Bitfarms’ stock tumbled after the company revealed plans to phase out its Bitcoin mining operations over the next two years and pivot toward artificial intelligence and high-performance computing (HPC) data centers.
On Thursday, Bitfarms announced that its 18-megawatt Bitcoin mining facility in Washington state will be the first to be fully converted for AI and HPC workloads, with the transition expected to be completed by December 2026.
“Even though the Washington site represents less than 1% of our total developable portfolio, we believe converting it to GPU-as-a-Service could generate more net operating income than we have ever seen from Bitcoin mining,” said Bitfarms CEO Ben Gagnon. He added that the move will help the company gradually wind down its Bitcoin mining operations in 2026 and 2027.
Other cryptocurrency miners have also started shifting some operations toward AI as the sector sees rapid growth. In early November, Bitcoin miner IREN signed a multi-year $9.7 billion deal with Microsoft, granting the tech giant access to its AI computing capacity.
Calling AI the “best opportunity” for most U.S. Bitcoin miners, Gagnon told investors during an earnings call that miners are likely to relocate to jurisdictions with lower costs as the difficulty and expenses of cryptocurrency mining continue to rise.
“One significant trend is that public miners, who once made up nearly a third of the network, are increasingly moving toward the higher-margin opportunities in HPC and AI,” he added.

Bitfarms CEO Ben Gagnon said that Bitcoin mining is seeing significant growth in regions like the Middle East, Africa, and Russia. However, he added that “the best opportunity for most miners in the United States really is this transition to HPC and AI.”
“The economics are driving this shift,” Gagnon explained. “The U.S. is the most attractive market for HPC and AI investment, whereas Bitcoin mining is largely location-agnostic. Mining can move to cheaper, higher-risk, or more remote locations—something HPC and AI cannot do.”

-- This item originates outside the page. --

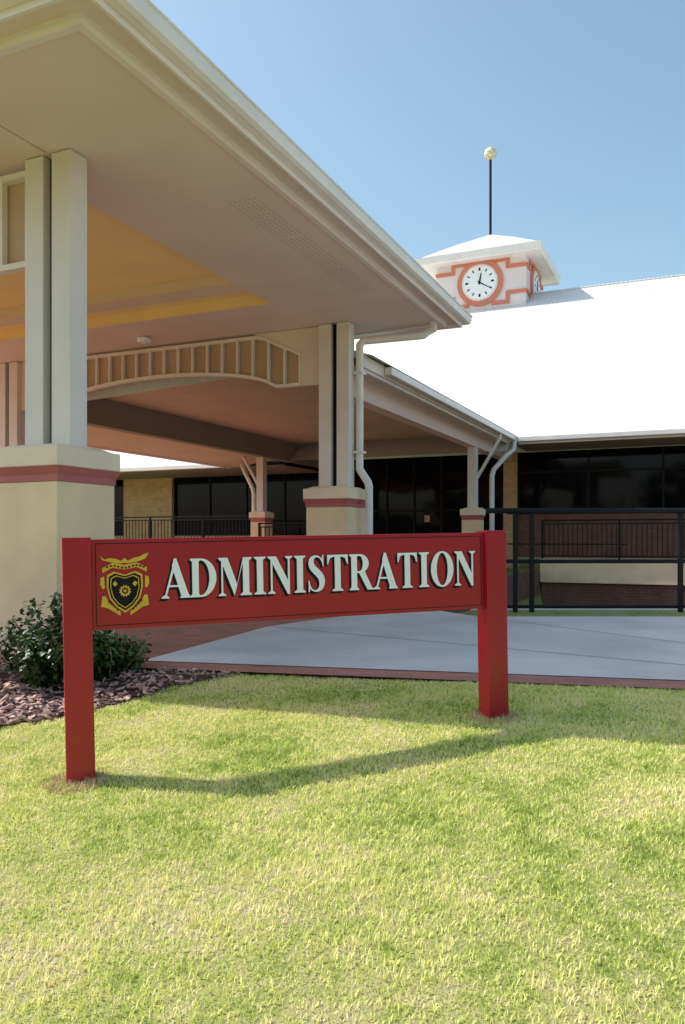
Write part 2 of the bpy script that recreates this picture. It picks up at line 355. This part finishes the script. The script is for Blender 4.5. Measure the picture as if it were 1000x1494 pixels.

He noted that relocating Bitfarms’ Bitcoin mining operations would be limited and “not a great use of management’s resources or time.” “The best strategy is to convert potential free cash flow from mining operations into cash now and reinvest it into HPC and AI,” he said.
Q3 Results:
The announcement comes as Bitfarms reported a Q3 net loss of $46 million, compared with a $24 million loss a year earlier, equating to a loss of 8 cents per share—worse than analyst expectations of a 2-cent loss per share.
Revenue rose 156% year-over-year to $69 million but fell short of analyst estimates by more than 16%. During the quarter, Bitfarms mined 520 BTC at an average direct cost of $48,200 each and held 1,827 BTC as of Wednesday.
Following the results, Bitfarms (BITF) shares dropped nearly 18% to close at $2.60 on Thursday, with after-hours trading extending losses by an additional 3.5% to $2.51.